Because they can. And because there are enough trusting, unquestioning people with internet access to ensure that their bank accounts get a steady injection of cash.

Your defence is common sense, and a critical approach.

Accept nothing at face value. Be extremely wary of buying goods unseen, on the basis of a free online classifieds advert placed by someone who provides only a cellphone number or e-mail address.

Rather stick to well-known, established retail sites.

When it comes to renting holiday apartments or cottages, ensure that the person who provides you with payment details has a right to act as a rental agent and accept your money. Use the internet to do your sleuthing.

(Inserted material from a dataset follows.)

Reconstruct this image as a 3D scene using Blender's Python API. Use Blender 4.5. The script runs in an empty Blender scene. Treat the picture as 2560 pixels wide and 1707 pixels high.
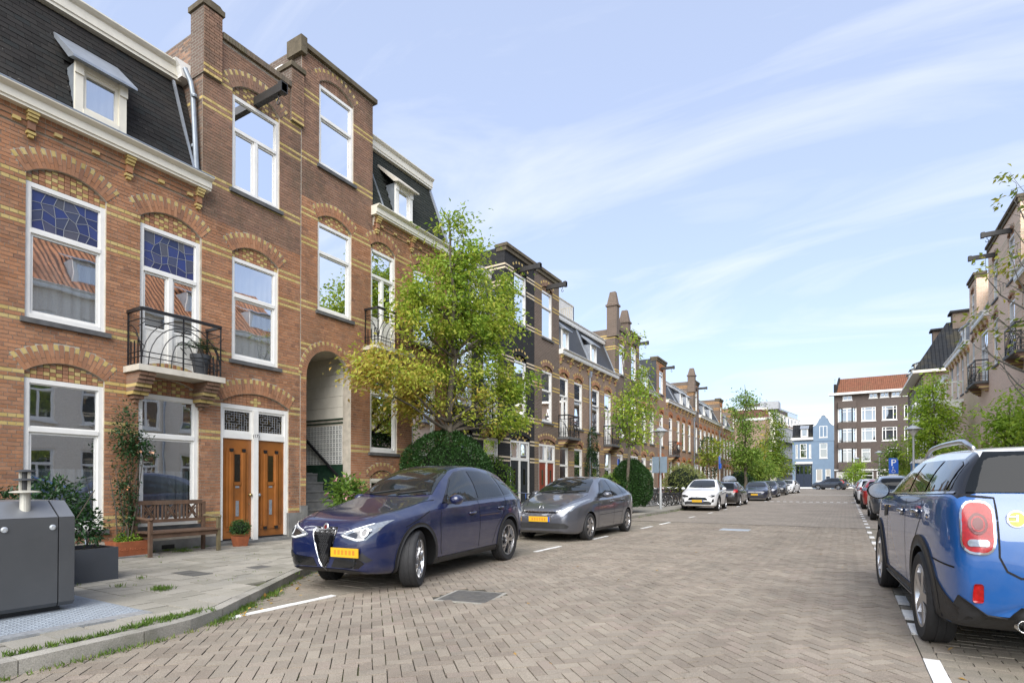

Those advertising goods for sale also need to be on particular high alert for scam artists pretending to have deposited money into their accounts, when what they’ve really done is deposited a dud cheque, which bounces – after you’ve handed over the goods.

Last month Cape Town art dealer Charl Bezuidenhout was phoned by a man about a painting he’d seen on his website.

The dealer e-mailed a quote to the man, who responded by saying he’d do an electronic funds transfer (EFT) that evening.

“The next day he called again, asking whether we’d received payment,” Bezuidenhout said.

“I had just received a text message from my bank – FNB – confirming that the money had been deposited into my account. I checked to make sure that the text message came from a legitimate source. It seemed fine and I agreed to release the painting, which he had collected that same day.”

The message read: “FNB R35 000 (cheq/s) deposited to cheq a/c (number) @ Constanc Branch” followed by a reference name and the date.

Two days later, the bank told Bezuidenhout the payment had been reversed.

“I was told that the money was paid by cheque and that I should have waited seven days until it cleared before accepting that the payment was successful. They refused to take responsibility and told me that I had to accept the loss.”

Bezuidenhout feels that the SMS which FNB sent him was too vague.

“The fact that it was a cheque deposit and that it wouldn’t clear for a week was indicated by one cryptic misspelt word in brackets – cheq/s.

“To me, a person not in the banking or financial world, it meant any number of things – that the money came from a cheque account, or that if it was paid by cheque, maybe it came from an account holder from the same bank or perhaps even a bank-guaranteed cheque?

“How was I supposed to know that ‘deposited’ meant ‘not available’? The general message seemed to be that the money was in my account.

“If the text message was not to be taken as a final indication that the money was in my account, why not relay that message to me?

“Would it be so difficult to add ‘Funds not cleared’ or something similar?

“I feel that the bank neglected to inform me properly about the nature of the payment and that as a result, I lost a large sum of money. Simply put, the bank had a responsibility to inform me better.”

I thought he had a point. SMSes are, by definition, intended to be short, but the words “funds not cleared” wouldn’t add add much length to such notifications, while potentially sparing the recipient a big loss.

So I contacted FNB about this case and posed the question: “Given the extent of this form of fraud, and the potential confusion in the minds of recipients over payment with a cheque and payment being made from a cheque account, does FNB feel that the wording of the confirmation SMS in question is adequate to protect its account holders?”

FNB’s head of product, business banking, Sanjeev Orie, feels the wording is fine as it is.

“The client’s inContact message did not say that the funds were available. The message is clear in informing the client that there was a cheque deposit made,” he said. “inContact is designed to assist clients to track activity on their accounts and minimise potential unauthorised transactions.

“Unfortunately this client was a victim of a fraud scam. Clients should always check their online banking to verify the availability of funds.”